### Material for the task
···

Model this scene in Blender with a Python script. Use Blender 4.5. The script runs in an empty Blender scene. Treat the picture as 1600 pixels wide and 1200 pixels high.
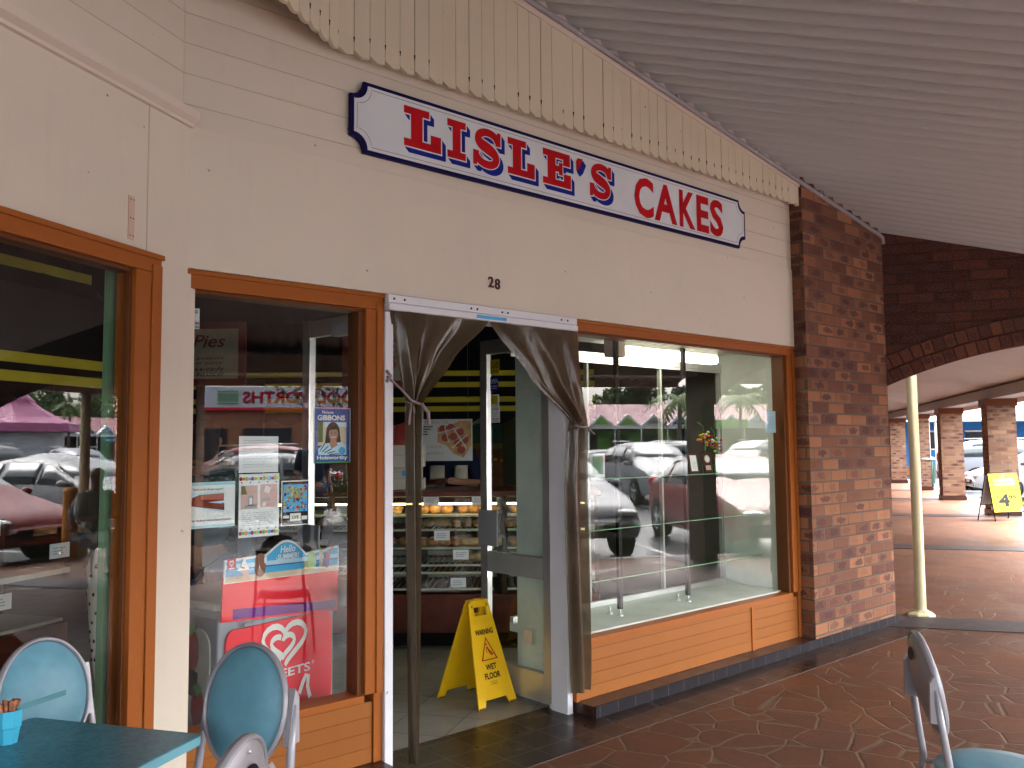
import bpy, bmesh, math, random
from mathutils import Matrix, Vector
R = math.radians
rnd = random.Random(7)
SC = bpy.context.scene
COL = SC.collection

# ------------------------------------------------------------------ camera
FPX, PITCH, ROLL, A1 = 1353.7, R(4.03), R(.4955), R(48.16)
EYE = Vector((0, 0, 1.5))
cam_d = bpy.data.cameras.new('camera'); cam = bpy.data.objects.new('camera', cam_d); COL.objects.link(cam)
cam_d.sensor_width = 36; cam_d.lens = FPX / 1600 * 36; cam_d.clip_start = .05; cam_d.clip_end = 1500
_yr = Vector((math.sin(A1), -math.cos(A1), 0)); _yf = Vector((math.cos(A1), math.sin(A1), 0)); _up = Vector((0, 0, 1))
_f = _yf * math.cos(PITCH) + _up * math.sin(PITCH); _d = _yf * math.sin(PITCH) - _up * math.cos(PITCH)
_r2 = _yr * math.cos(ROLL) + _d * math.sin(ROLL); _d2 = -_yr * math.sin(ROLL) + _d * math.cos(ROLL)
cam.matrix_world = Matrix((_r2, -_d2, -_f)).transposed().to_4x4()
cam.matrix_world.translation = EYE
SC.camera = cam

# ------------------------------------------------------------------ sky, sun, exposure
SUN_EL, SUN_AZ = R(50), R(-40)       # direction in the plan: angle from +x
W = bpy.data.worlds.new('World'); SC.world = W; W.use_nodes = True
nt = W.node_tree; nt.nodes.clear()
o_ = nt.nodes.new('ShaderNodeOutputWorld'); bg = nt.nodes.new('ShaderNodeBackground')
sky = nt.nodes.new('ShaderNodeTexSky'); sky.sky_type = 'NISHITA'; sky.sun_disc = False
sky.sun_elevation = SUN_EL; sky.sun_rotation = R(90) - SUN_AZ; sky.dust_density = 6; sky.air_density = 1.4; sky.ozone_density = 1
hs = nt.nodes.new('ShaderNodeHueSaturation'); hs.inputs['Saturation'].default_value = .30
wb = nt.nodes.new('ShaderNodeMix'); wb.data_type = 'RGBA'; wb.blend_type = 'MULTIPLY'; wb.inputs[0].default_value = 1; wb.inputs[7].default_value = (1.0, 1.0, 1.03, 1)   # cool overcast
nt.links.new(sky.outputs[0], hs.inputs['Color']); nt.links.new(hs.outputs[0], wb.inputs[6]); nt.links.new(wb.outputs[2], bg.inputs[0]); nt.links.new(bg.outputs[0], o_.inputs[0])
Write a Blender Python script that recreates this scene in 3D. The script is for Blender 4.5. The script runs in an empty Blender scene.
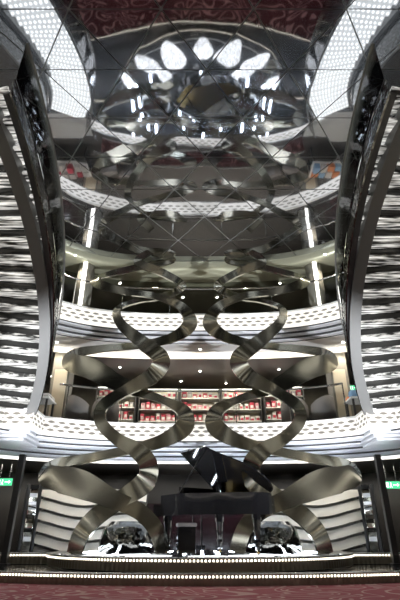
import bpy, bmesh, math, random
from mathutils import Vector, Matrix
random.seed(7)
S = bpy.context.scene
C = S.collection
PI = math.pi
R = math.radians

# ------------------------------------------------------------------ camera
TH = R(28.0); FPX = 446.0; EYE = 0.75
cd = bpy.data.cameras.new('camera'); cam = bpy.data.objects.new('camera', cd); C.objects.link(cam)
cam.location = (0, 0, EYE); cam.rotation_euler = (PI/2 + TH, 0, 0)
cd.sensor_fit = 'VERTICAL'; cd.sensor_height = 36; cd.lens = FPX/600*36; cd.clip_start = .05
S.camera = cam

def at(px, py, Y):
    a = (px-200)/FPX; b = (300-py)/FPX
    d = Vector((a, math.cos(TH) - b*math.sin(TH), math.sin(TH) + b*math.cos(TH)))
    return Vector((0, 0, EYE)) + d*(Y/d.y)

# ------------------------------------------------------------------ materials
def mat(name, col=(.5,.5,.5), rough=.5, metal=0., emit=None, es=0., spec=None, coat=0.):
    m = bpy.data.materials.new(name); m.use_nodes = True
    b = m.node_tree.nodes['Principled BSDF']
    b.inputs['Base Color'].default_value = (*col, 1); b.inputs['Roughness'].default_value = rough
    b.inputs['Metallic'].default_value = metal
    if coat: b.inputs['Coat Weight'].default_value = coat; b.inputs['Coat Roughness'].default_value = .03
    if emit: b.inputs['Emission Color'].default_value = (*emit, 1); b.inputs['Emission Strength'].default_value = es
    return m
def nd(m, t, **kw):
    n = m.node_tree.nodes.new(t)
    for k, v in kw.items(): setattr(n, k, v)
    return n
def lk(m, a, b): m.node_tree.links.new(a, b)
def bsdf(m): return m.node_tree.nodes['Principled BSDF']
def math_node(m, op, a, b=None, clamp=False):
    n = nd(m, 'ShaderNodeMath', operation=op); n.use_clamp = clamp
    for i, v in enumerate((a, b)):
        if v is None: continue
        if isinstance(v, (int, float)): n.inputs[i].default_value = v
        else: lk(m, v, n.inputs[i])
    return n.outputs[0]
def ramp(m, fac, stops):
    r = nd(m, 'ShaderNodeValToRGB'); lk(m, fac, r.inputs[0])
    e = r.color_ramp.elements
    while len(e) < len(stops): e.new(.5)
    for k, (p, c) in enumerate(stops): e[k].position = p; e[k].color = (*c, 1)
    return r.outputs[0]
def noise_col(m, scale, stops, coord='Object', stretch=(1,1,1), detail=4):
    tc = nd(m, 'ShaderNodeTexCoord'); mp = nd(m, 'ShaderNodeMapping'); mp.inputs['Scale'].default_value = stretch
    lk(m, tc.outputs[coord], mp.inputs[0])
    n = nd(m, 'ShaderNodeTexNoise'); n.inputs['Scale'].default_value = scale; n.inputs['Detail'].default_value = detail
    lk(m, mp.outputs[0], n.inputs['Vector'])
    c = ramp(m, n.outputs[0], stops); lk(m, c, bsdf(m).inputs['Base Color'])
    return n.outputs[0]

M = {}
M['chrome'] = mat('polished_steel', (.38,.37,.31), .15, 1)
M['mirror_steel'] = mat('mirror_steel', (.78,.77,.74), .03, 1)
def _bump(m, scale, dist, strength):
    tc = nd(m, 'ShaderNodeTexCoord'); n = nd(m, 'ShaderNodeTexNoise'); n.inputs['Scale'].default_value = scale
    n.inputs['Detail'].default_value = 1.5
    lk(m, tc.outputs['Object'], n.inputs['Vector'])
    b = nd(m, 'ShaderNodeBump'); b.inputs['Distance'].default_value = dist; b.inputs['Strength'].default_value = strength
    lk(m, n.outputs[0], b.inputs['Height']); lk(m, b.outputs[0], bsdf(m).inputs['Normal'])
m = M['mirror'] = bpy.data.materials.new('ceiling_mirror'); m.use_nodes = True
m.node_tree.nodes.remove(m.node_tree.nodes['Principled BSDF'])
tc = nd(m, 'ShaderNodeTexCoord'); n = nd(m, 'ShaderNodeTexNoise'); n.inputs['Scale'].default_value = 1.1; n.inputs['Detail'].default_value = 1.5
lk(m, tc.outputs['Object'], n.inputs['Vector'])
bp = nd(m, 'ShaderNodeBump'); bp.inputs['Distance'].default_value = .012; bp.inputs['Strength'].default_value = .35; lk(m, n.outputs[0], bp.inputs['Height'])
g1 = nd(m, 'ShaderNodeBsdfAnisotropic'); g1.inputs['Color'].default_value = (.52,.53,.56,1); g1.inputs['Roughness'].default_value = .035; lk(m, bp.outputs[0], g1.inputs['Normal'])
g2 = nd(m, 'ShaderNodeBsdfAnisotropic'); g2.inputs['Color'].default_value = (.50,.54,.62,1); g2.inputs['Roughness'].default_value = .16; g2.inputs['Anisotropy'].default_value = .76
tg = nd(m, 'ShaderNodeCombineXYZ'); tg.inputs[0].default_value = 0; tg.inputs[1].default_value = 1; lk(m, tg.outputs[0], g2.inputs['Tangent'])
mx = nd(m, 'ShaderNodeMixShader'); mx.inputs[0].default_value = .11; lk(m, g1.outputs[0], mx.inputs[1]); lk(m, g2.outputs[0], mx.inputs[2])
lk(m, mx.outputs[0], m.node_tree.nodes['Material Output'].inputs[0])
M['seam'] = mat('seam_metal', (.22,.22,.215), .5, .1)
M['steel'] = mat('satin_steel', (.55,.55,.53), .22, 1)
M['brushed'] = mat('bronze_step_metal', (.25,.225,.18), .3, 1)
M['dark_metal'] = mat('dark_metal', (.06,.06,.062), .3, .6)
M['string'] = mat('stringer_grey', (.15,.15,.148), .45, .3)
M['black'] = mat('black_lacquer', (.006,.006,.007), .06, 0, coat=.8)
M['black_post'] = mat('black_post', (.012,.012,.013), .35)
M['gold'] = mat('cast_iron_gold', (.45,.33,.14), .3, 1)
M['ivory'] = mat('ivory', (.8,.78,.7), .3)
M['brass'] = mat('brass', (.7,.5,.22), .2, 1)
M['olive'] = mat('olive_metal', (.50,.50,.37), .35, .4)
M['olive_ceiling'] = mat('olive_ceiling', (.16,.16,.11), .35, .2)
M['tier'] = mat('tier_grey', (.76,.78,.83), .35)
M['groove'] = mat('groove_dark', (.05,.05,.055), .5)
M['soffit'] = mat('soffit_white', (.8,.79,.78), .5)
M['brown_ceiling'] = mat('brown_ceiling', (.055,.048,.04), .4)
M['wall_dark'] = mat('dark_wall', (.05,.046,.04), .45); noise_col(M['wall_dark'], 3, [(.3,(.035,.032,.028)),(.7,(.07,.062,.053))])
M['wall_deck'] = mat('deck_wall', (.12,.105,.085), .5); noise_col(M['wall_deck'], 2, [(.3,(.07,.06,.05)),(.7,(.14,.125,.10))])
M['wall_lower'] = mat('lower_wall', (.025,.022,.02), .3)
M['curtain'] = mat('burgundy_panel', (.014,.004,.006), .2)
M['deck_floor'] = mat('deck_carpet', (.045,.042,.04), .8)
M['beige'] = mat('beige_panel', (.62,.55,.42), .5)
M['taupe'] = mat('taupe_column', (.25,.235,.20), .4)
M['cove'] = mat('cove_light', (1,1,1), .5, 0, (1,.90,.72), 11.0)
M['cove_cool'] = mat('cove_light_neutral', (1,1,1), .5, 0, (1,.95,.86), 11.0)
M['led'] = mat('led_white', (1,1,1), .5, 0, (1,.96,.88), 3.0)
M['led_warm'] = mat('led_step', (1,1,1), .5, 0, (1,.90,.72), 4.0)
M['spot'] = mat('downlight_lens', (1,1,1), .5, 0, (1,.95,.85), 22.0)
M['strip'] = mat('column_strip', (1,1,1), .5, 0, (1,.97,.9), 3.2)
M['white_trim'] = mat('white_trim', (.8,.8,.78), .4)
M['exit_green'] = mat('exit_sign_green', (.02,.3,.12), .5, 0, (.08,.8,.36), .7)
M['exit_white'] = mat('exit_sign_white', (1,1,1), .5, 0, (.9,1,.92), .9)
M['seat'] = mat('grey_upholstery', (.16,.15,.15), .8)
M['streak_glow'] = mat('streak_glow_cool', (1,1,1), .4, 0, (.78,.88,1), 18)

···

### Your task
Exactly reproduce the run of lines from the start of the listing through the line with "COL = SC.collection", inclusive; pictures are not copied.

### The reply
Model this scene in Blender with a Python script. Use Blender 4.5. The script runs in an empty Blender scene. Treat the picture as 1600 pixels wide and 1200 pixels high.
import bpy, bmesh, math, random
from mathutils import Matrix, Vector
R = math.radians
rnd = random.Random(7)
SC = bpy.context.scene
COL = SC.collection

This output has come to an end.